*What is needed*
Skip all pictures. Write out the data below from its first line through the line that contains "COL = SC.collection".
-- Start Records for the exercise --
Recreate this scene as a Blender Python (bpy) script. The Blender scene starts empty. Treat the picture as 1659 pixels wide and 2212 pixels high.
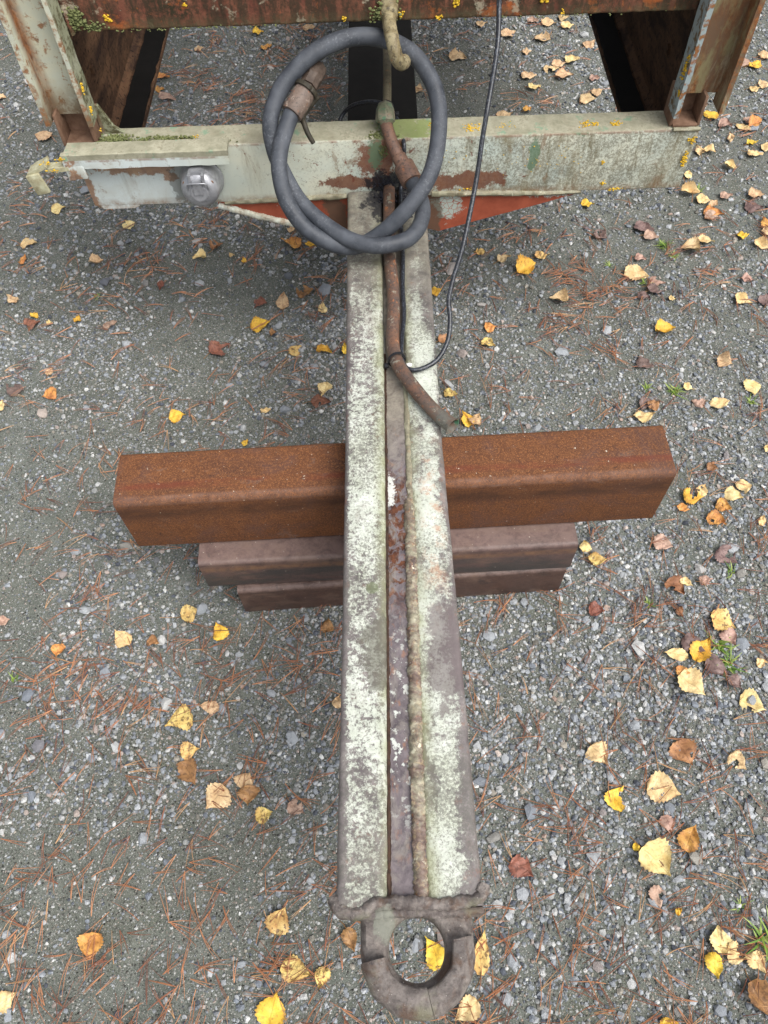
import bpy, bmesh, math, random
import numpy as np
from mathutils import Vector, Matrix, noise as mnoise

random.seed(7)
RNG = np.random.default_rng(11)
SC = bpy.context.scene
COL = SC.collection

# ------------------------------------------------------------------ camera
# hand-held phone 1.42 m above the gravel, looking down the drawbar; +Y runs back along the trailer
CAM_H = 1.42
PCX, PCY = 829.5, 1106.0                     # principal point of the 1659 x 2212 picture grid
_nad = np.array([874 - PCX, -(2091 - PCY)])
_vp = np.array([772 - PCX, PCY + 1600])
FOC = math.sqrt(-(_nad @ _vp))
_d = np.array([*_nad, -FOC]); _d /= np.linalg.norm(_d)
_Z = -_d
_Y = np.array([*_vp, -FOC]); _Y /= np.linalg.norm(_Y); _Y -= _Z * (_Y @ _Z); _Y /= np.linalg.norm(_Y)
_X = np.cross(_Y, _Z)
RCAM = np.stack([_X, _Y, _Z])
cam = bpy.data.cameras.new('camera')
cam.sensor_fit = 'VERTICAL'
cam.sensor_height = 24.0
cam.lens = 24.0 * FOC / 2212.0
cam.clip_start, cam.clip_end = 0.02, 400.0
cam_ob = bpy.data.objects.new('camera', cam)
COL.objects.link(cam_ob)
M4 = Matrix([[*RCAM[0], 0], [*RCAM[1], 0], [*RCAM[2], CAM_H], [0, 0, 0, 1]])
cam_ob.matrix_world = M4
SC.camera = cam_ob

# ------------------------------------------------------------------ overcast daylight
SUN_EL, SUN_AZ = math.radians(57), math.radians(128)
world = bpy.data.worlds.new('World'); SC.world = world
world.use_nodes = True
_wn, _wl = world.node_tree.nodes, world.node_tree.links
_bg = _wn['Background']
_sky = _wn.new('ShaderNodeTexSky'); _sky.sky_type = 'NISHITA'; _sky.sun_disc = False
_sky.sun_elevation = SUN_EL; _sky.sun_rotation = SUN_AZ
_sky.air_density = 1.0; _sky.dust_density = 4.0; _sky.ozone_density = 1.0
_hs = _wn.new('ShaderNodeHueSaturation'); _hs.inputs['Saturation'].default_value = 0.30
_wl.new(_sky.outputs[0], _hs.inputs['Color']); _wl.new(_hs.outputs[0], _bg.inputs['Color'])
_bg.inputs['Strength'].default_value = 0.125
sun = bpy.data.lights.new('sun', 'SUN'); sun.energy = 1.5; sun.angle = math.radians(42); sun.color = (1.0, 0.99, 0.965)
sun_ob = bpy.data.objects.new('sun', sun); COL.objects.link(sun_ob)
# sky azimuth 0 = +Y, clockwise seen from above
_sd = Vector((math.sin(SUN_AZ) * math.cos(SUN_EL), math.cos(SUN_AZ) * math.cos(SUN_EL), math.sin(SUN_EL)))
sun_ob.rotation_euler = _sd.to_track_quat('Z', 'Y').to_euler()
SC.view_settings.view_transform = 'Standard'; SC.view_settings.look = 'None'
SC.view_settings.gamma = 1.0; SC.view_settings.use_curve_mapping = False
SC.view_settings.exposure = 0.90
SC.render.engine = 'CYCLES'

# ------------------------------------------------------------------ points in the place
def ray(px, py):
    return RCAM @ np.array([px - PCX, PCY - py, -FOC])
def at_z(px, py, z):
    v = ray(px, py); return Vector(np.array([0, 0, CAM_H]) + v * ((z - CAM_H) / v[2]))
def at_y(px, py, y):
    v = ray(px, py); return Vector(np.array([0, 0, CAM_H]) + v * (y / v[1]))
def ground_h(x, y):
    return 0.004 * np.sin(3.1 * x + 1.3 * y) + 0.003 * np.sin(5.3 * x - 7.1 * y + 1.0) + 0.0022 * np.sin(17.0 * x + 3.0 * y) * np.sin(13.0 * y - 4.0 * x) \
        + 0.0013 * np.sin(41.0 * x + 9.0 * y) * np.sin(37.0 * y - 11.0 * x)

# ------------------------------------------------------------------ object helpers
def link(o, parent=None):
    COL.objects.link(o)
    if parent is not None:
        o.parent = parent
        o.matrix_parent_inverse = Matrix.Translation(-parent.location)
    return o
def empty(name, loc, label=None, cat=None, group=None, parent=None):
    o = bpy.data.objects.new(name, None); o.location = loc; o.empty_display_size = 0.05
    COL.objects.link(o)
    if parent is not None:
        o.parent = parent; o.matrix_parent_inverse = Matrix.Translation(-parent.location)
    return tag(o, label, cat, group)
def tag(o, label=None, cat=None, group=None, kind=None):
    if label: o['label'] = label
    if cat: o['category'] = cat
    if group: o['group'] = group
    if kind: o['kind'] = kind
    return o
def mesh_obj(name, bm, mat, parent=None, smooth=None):
    me = bpy.data.meshes.new(name)
    bm.normal_update()
    bm.to_mesh(me); bm.free()
    if mat is not None: me.materials.append(mat)
    if smooth is not None: shade(me, smooth)
    o = bpy.data.objects.new(name, me)
    return link(o, parent)
def shade(me, angle=None):
    me.polygons.foreach_set('use_smooth', [True] * len(me.polygons))
    if angle is not None and angle < 179:
        me.set_sharp_from_angle(angle=math.radians(angle))
def recenter(o):
    vs = o.data.vertices
    a = np.empty(len(vs) * 3); vs.foreach_get('co', a); a = a.reshape(-1, 3)
    c = np.array([a[:, 0].mean(), a[:, 1].mean(), a[:, 2].min()])
    vs.foreach_set('co', (a - c).ravel()); o.location = Vector(c)
    return o
def np_mesh(name, V, T, mat, colors=None, smooth=False):
    me = bpy.data.meshes.new(name)
    n, m = len(V), len(T)
    me.vertices.add(n); me.vertices.foreach_set('co', np.ascontiguousarray(V, dtype=np.float32).ravel())
    me.loops.add(m * 3); me.loops.foreach_set('vertex_index', np.ascontiguousarray(T, dtype=np.int32).ravel())
    me.polygons.add(m); me.polygons.foreach_set('loop_start', np.arange(0, m * 3, 3, dtype=np.int32))
    me.polygons.foreach_set('use_smooth', np.full(m, smooth))
    if colors is not None:
        at = me.color_attributes.new('Col', 'FLOAT_COLOR', 'POINT')
        at.data.foreach_set('color', np.ascontiguousarray(np.concatenate([colors, np.ones((n, 1))], 1), dtype=np.float32).ravel())
    me.update(calc_edges=True)
    me.materials.append(mat)
    return me

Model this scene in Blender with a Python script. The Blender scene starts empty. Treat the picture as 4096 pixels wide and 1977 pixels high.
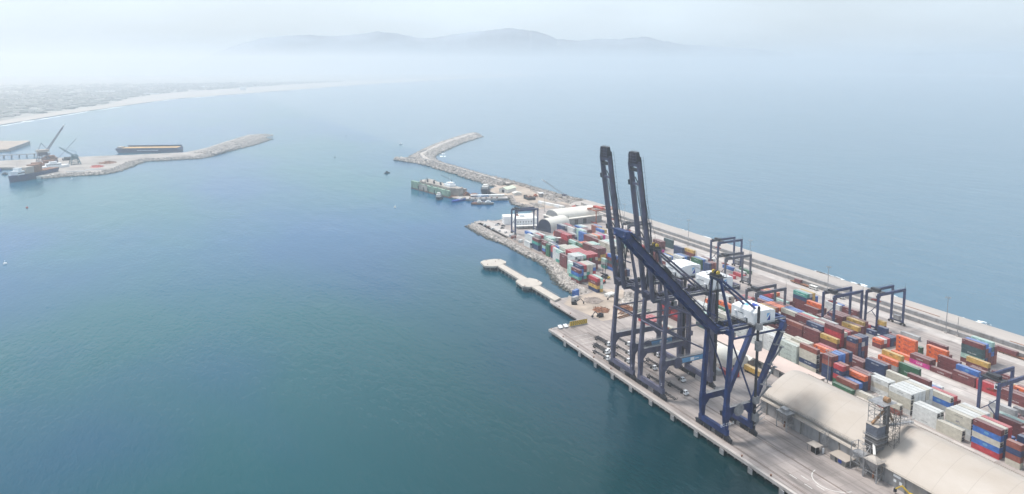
-- End Records for the exercise --
*Full answer*
Recreate this scene as a Blender Python (bpy) script. The Blender scene starts empty. Treat the picture as 1659 pixels wide and 2212 pixels high.
import bpy, bmesh, math, random
import numpy as np
from mathutils import Vector, Matrix, noise as mnoise

random.seed(7)
RNG = np.random.default_rng(11)
SC = bpy.context.scene
COL = SC.collection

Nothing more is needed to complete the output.